• **What the task requires**: Exclude the pictures and reproduce the remaining data exactly as written.

• **Material provided**:
####################

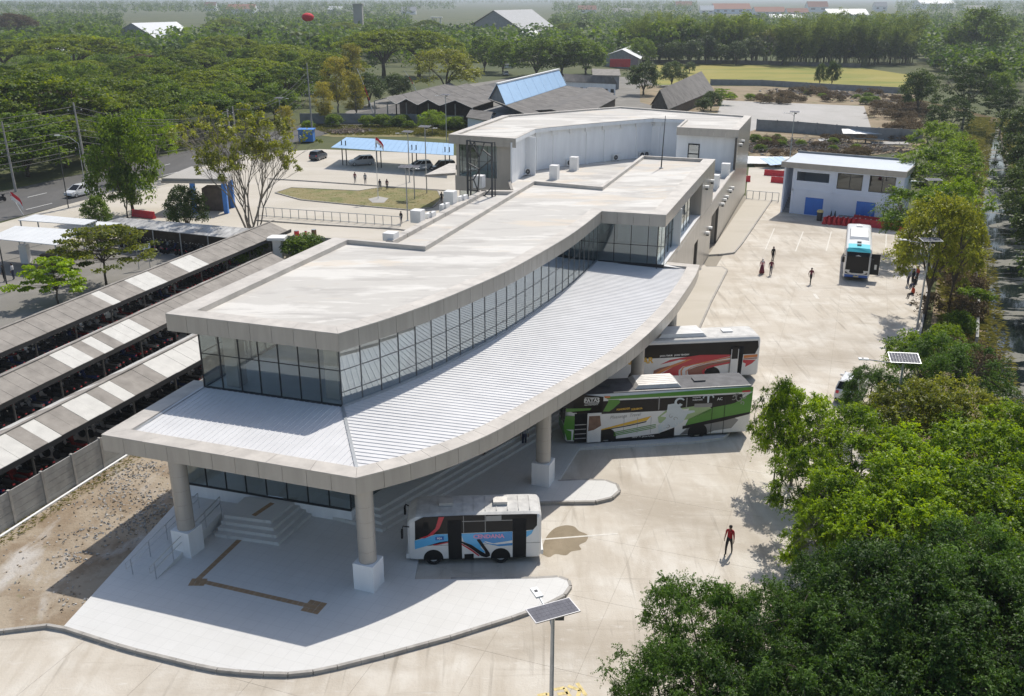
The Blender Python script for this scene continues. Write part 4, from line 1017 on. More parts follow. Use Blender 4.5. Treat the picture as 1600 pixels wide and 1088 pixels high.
# --- green, white and black coach
b = Bus('coach_bus', 'large green and black coach parked with its front under the canopy, door open', 12.0, 2.5, 3.55, .7, PW, ROOFG, G2(881, 699), G2(1172, 682))
zq = lambda zx, zy: ((1470 - zx) / 4.706 / 24.3, .35 + ((885 + (1445 - zx) * .066) - zy) / 4.706 / 21.6)
Q = lambda *p: [zq(*q) for q in p]
for rgt in (False, True):
    b.side('window', [(.5, 2.15), (11.2, 2.15), (11.6, 2.6), (11.5, 3.02), (.7, 3.02)], PDK, 1, rgt)
b.side('skirt', Q((440, 950), (780, 905), (900, 860), (900, 930), (440, 985)), PBK, 1)
b.side('livery', Q((560, 640), (1470, 565), (1470, 600), (560, 662), (400, 672), (365, 655)), PG, 2)
b.side('livery', Q((1000, 800), (1180, 715), (1310, 690), (1470, 640), (1465, 750), (1250, 790), (980, 845)), PG, 2)
b.side('livery', Q((1310, 700), (1470, 600), (1465, 745), (1200, 770)), PG, 3)
b.side('livery', Q((960, 850), (1250, 785), (1460, 742), (1460, 757), (1260, 810), (960, 872)), PBK, 4)
b.side('livery', Q((940, 915), (1060, 830), (1330, 780), (1380, 800), (1330, 860), (1200, 880), (1150, 900), (1000, 860)), PGR, 1)
b.side('livery', Q((1150, 850), (1380, 800), (1310, 862), (1150, 880)), PGR, 3)
b.side('livery', Q((770, 790), (830, 740), (1160, 690), (1160, 745), (1000, 800), (880, 830), (780, 830)), PLG, 2)
b.side('livery', Q((790, 785), (840, 750), (1000, 725), (990, 750), (860, 790)), PW, 3)
for k in range(3): b.side('livery', Q((450, 905 + k * 11 - 6), (760, 838 + k * 11), (760, 843 + k * 11), (452, 911 + k * 11 - 6)), PG, 3)
b.side('livery', Q((355, 880), (540, 830), (722, 782), (690, 815), (560, 845), (360, 886)), PY, 3)
b.side('livery', Q((360, 886), (560, 848), (690, 818), (685, 826), (560, 855), (362, 890)), PBK, 3)
b.side('livery', Q((365, 755), (400, 690), (400, 675), (480, 672), (488, 690), (440, 735), (410, 755)), PG, 3)
b.side('livery', Q((95, 740), (280, 735), (270, 748), (100, 765)), PG, 3)
b.side('front_panel', Q((90, 690), (200, 640), (365, 655), (365, 690), (360, 755), (150, 770), (95, 745)), PDK, 1)
b.side('doorway_shade', Q((160, 775), (252, 770), (250, 972), (160, 975)), INSHADE, 3)  # flat dark sheet: painted shade of the open front door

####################

• **Result of this task**:
The Blender Python script for this scene continues. Write part 4, from line 1017 on. More parts follow. Use Blender 4.5. Treat the picture as 1600 pixels wide and 1088 pixels high.
# --- green, white and black coach
b = Bus('coach_bus', 'large green and black coach parked with its front under the canopy, door open', 12.0, 2.5, 3.55, .7, PW, ROOFG, G2(881, 699), G2(1172, 682))
zq = lambda zx, zy: ((1470 - zx) / 4.706 / 24.3, .35 + ((885 + (1445 - zx) * .066) - zy) / 4.706 / 21.6)
Q = lambda *p: [zq(*q) for q in p]
for rgt in (False, True):
    b.side('window', [(.5, 2.15), (11.2, 2.15), (11.6, 2.6), (11.5, 3.02), (.7, 3.02)], PDK, 1, rgt)
b.side('skirt', Q((440, 950), (780, 905), (900, 860), (900, 930), (440, 985)), PBK, 1)
b.side('livery', Q((560, 640), (1470, 565), (1470, 600), (560, 662), (400, 672), (365, 655)), PG, 2)
b.side('livery', Q((1000, 800), (1180, 715), (1310, 690), (1470, 640), (1465, 750), (1250, 790), (980, 845)), PG, 2)
b.side('livery', Q((1310, 700), (1470, 600), (1465, 745), (1200, 770)), PG, 3)
b.side('livery', Q((960, 850), (1250, 785), (1460, 742), (1460, 757), (1260, 810), (960, 872)), PBK, 4)
b.side('livery', Q((940, 915), (1060, 830), (1330, 780), (1380, 800), (1330, 860), (1200, 880), (1150, 900), (1000, 860)), PGR, 1)
b.side('livery', Q((1150, 850), (1380, 800), (1310, 862), (1150, 880)), PGR, 3)
b.side('livery', Q((770, 790), (830, 740), (1160, 690), (1160, 745), (1000, 800), (880, 830), (780, 830)), PLG, 2)
b.side('livery', Q((790, 785), (840, 750), (1000, 725), (990, 750), (860, 790)), PW, 3)
for k in range(3): b.side('livery', Q((450, 905 + k * 11 - 6), (760, 838 + k * 11), (760, 843 + k * 11), (452, 911 + k * 11 - 6)), PG, 3)
b.side('livery', Q((355, 880), (540, 830), (722, 782), (690, 815), (560, 845), (360, 886)), PY, 3)
b.side('livery', Q((360, 886), (560, 848), (690, 818), (685, 826), (560, 855), (362, 890)), PBK, 3)
b.side('livery', Q((365, 755), (400, 690), (400, 675), (480, 672), (488, 690), (440, 735), (410, 755)), PG, 3)
b.side('livery', Q((95, 740), (280, 735), (270, 748), (100, 765)), PG, 3)
b.side('front_panel', Q((90, 690), (200, 640), (365, 655), (365, 690), (360, 755), (150, 770), (95, 745)), PDK, 1)
b.side('doorway_shade', Q((160, 775), (252, 770), (250, 972), (160, 975)), INSHADE, 3)  # flat dark sheet: painted shade of the open front door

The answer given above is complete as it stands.